Il verrait effectivement des états d'activation des neurones, des zones d'activité du cerveau, mais que saurait-il de la mémoire, de la volonté, des affects et des passions ? Rien. Ce qui ne serait pas bien grave s'il ne prétendait pas en savoir tout.
Chacun d'entre nous est une sorte de neurone dans le cerveau qu'est aujourd'hui le web social. Nous émettons des messages, nous filtrons ceux qui nous parviennent en les arrêtant ou en les passant à d'autres. Nous obéissons à quelques règles simples, qui commencent à être connues pour partie dans les modèles de l'économie de l'attention, ou de la notoriété. Que pense ce cerveau ? Où pense-til ? Nous n'en savons rien. Nous faisons simplement notre petit bout de travail.

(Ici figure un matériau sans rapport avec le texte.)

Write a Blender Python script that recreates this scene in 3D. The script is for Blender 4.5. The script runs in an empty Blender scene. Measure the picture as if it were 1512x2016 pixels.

Je ne cède pas, en disant cela, à une impulsion new-age. Au contraire, je pense qu'il y a un fabuleux gisement de valeur, de services, d'applications très concrètes que sauront inventer ceux qui s'emploieront à réfléchir au niveau de ces propriétés émergentes.
Si un jour apparaît un génie qui me propose trois voeux, je pense, finalement que mon premier voeu serait d'en avoir plus que trois.